Concetti Chiave
- Nel 1993, l'Italia ha adottato un nuovo sistema elettorale misto, combinando collegi uninominali maggioritari e una componente proporzionale per Camera e Senato.
- Dal 1994 al 2001, questo sistema è stato utilizzato tre volte prima di essere sostituito nel 2005 da una legge proporzionale con premio di maggioranza.
- La legge proporzionale del 2005 è stata usata per le elezioni del 2006, 2008 e 2013, ma è stata dichiarata parzialmente illegittima dalla Corte costituzionale.
- La legge elettorale del 2015 per la Camera, mai applicata, è stata seguita dalla legge 165/2017, che ha introdotto un sistema proporzionale con premi di maggioranza variabili.
- La differenza tra Camera e Senato nel sistema del 2005 ha creato disallineamenti tra i risultati elettorali delle due camere, complicando la governabilità.

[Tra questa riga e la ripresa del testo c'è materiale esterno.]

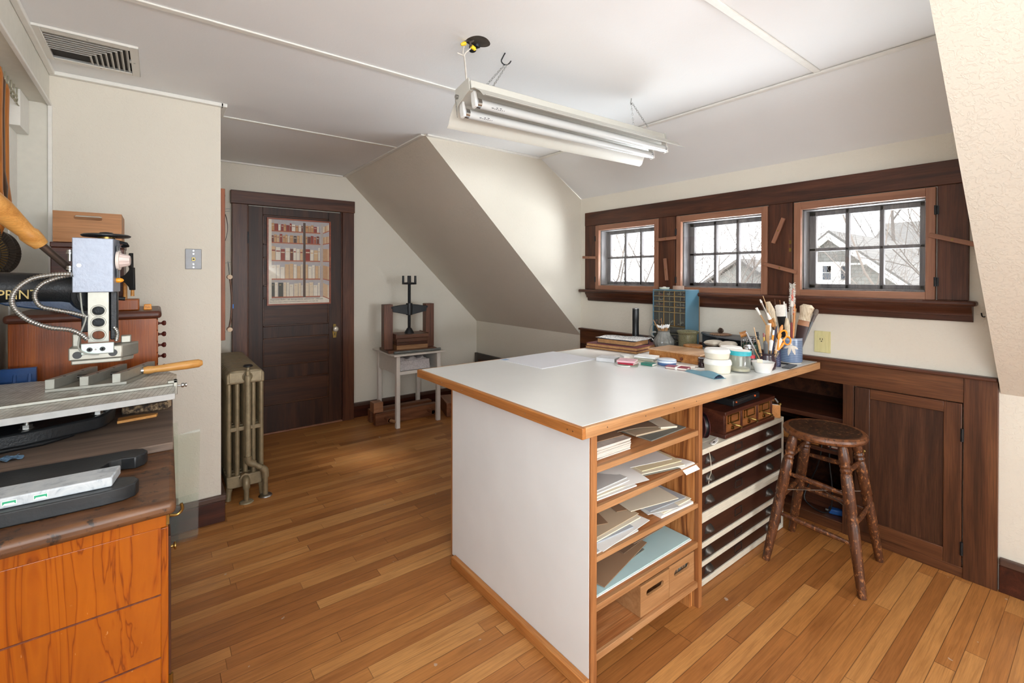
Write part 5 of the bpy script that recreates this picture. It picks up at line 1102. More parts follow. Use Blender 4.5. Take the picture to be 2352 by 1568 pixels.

Evoluzione del sistema elettorale italiano
In Italia, dopo quarant’anni di staticità, nel 1993 si ebbero due nuove leggi elettorali per Camera e Senato: esse assegnavano tre quarti dei seggi in altrettanti collegi uninominali con formula maggioritaria di tipo plurality; il residuo quarto, assegnato con formula proporzionale, era costruito in modo da avvantaggiare i partiti che avessero vinto meno seggi uninominali (1993). Questo sistema, che prevedeva anche uno sbarramento del 4% per l’assegnazione dei seggi proporzionali (alla Camera dove, a differenza del Senato, l’elettore aveva a disposizione due voti distinti, per il candidato nel collegio uninominale e per la lista nella parte proporzionale), fu utilizzato tre volte (1994, 1996, 2001). Nel 2005 fu approvata una legge di tipo proporzionale con premio la quale, utilizzata anch’essa tre volte (2006, 2008, 2013), è stata poi dichiarata parzialmente illegittima dalla Corte costituzionale e sostituita, per la Camera, da una diversa legge proporzionale con premio (2015).
Quest’ultima non è però mai stata applicata. Anche a seguito di una nuova decisione della Corte, è infine intervenuta la l. 165/2017 (la sesta legge elettorale della Camera e la quarta del Senato in epoca repubblicana).
Abbandonato il sistema prevalentemente uninominale maggioritario, nel 2005 si decise dunque di tornare a un sistema su base interamente proporzionale, come prima del 1993, ma fortemente corretto da un premio di maggioranza (di entità variabile). Le formule elettorali erano identiche per entrambe le Camere, ma applicate ad ambiti territoriali diversi. Alla Camera, ripartiti i seggi proporzionalmente, chi avesse ottenuto più voti degli altri (una singola lista o una coalizione di liste) avrebbe ottenuto comunque 340 seggi. Si alterava così la proporzionalità della ripartizione inizialmente effettuata. Si era ritenuto invece che, nel caso del Senato, l’attribuzione di un premio nazionale non fosse compatibile con l’art. 57.1 Cost. che vuole il Senato «eletto a base regionale»: per questo fu prevista una pluralità di premi regionali (il 55% dei seggi assegnati in ogni regione). Mentre alla Camera la lista o la coalizione più votata otteneva una maggioranza certa (i 340 seggi su 630), al Senato l’esito era casuale, frutto della sommatoria dei premi distribuiti regione per regione. Era quindi ben possibile che il vincitore alla Camera non vincesse anche al Senato, con i conseguenti problemi per la governabilità.
Domande da interrogazione
- Quali furono le principali modifiche al sistema elettorale italiano nel 1993?
- Come è cambiato il sistema elettorale italiano nel 2005?
- Quali problemi di governabilità sono emersi con il sistema elettorale del 2005?
Nel 1993, l'Italia introdusse due nuove leggi elettorali per Camera e Senato, assegnando tre quarti dei seggi con un sistema maggioritario e un quarto con un sistema proporzionale, con uno sbarramento del 4% alla Camera.
Nel 2005, l'Italia passò a un sistema elettorale interamente proporzionale con un premio di maggioranza, abbandonando il sistema prevalentemente uninominale maggioritario.
Il sistema del 2005 poteva portare a risultati diversi tra Camera e Senato, poiché il premio di maggioranza alla Camera non era compatibile con l'elezione regionale del Senato, causando potenziali problemi di governabilità.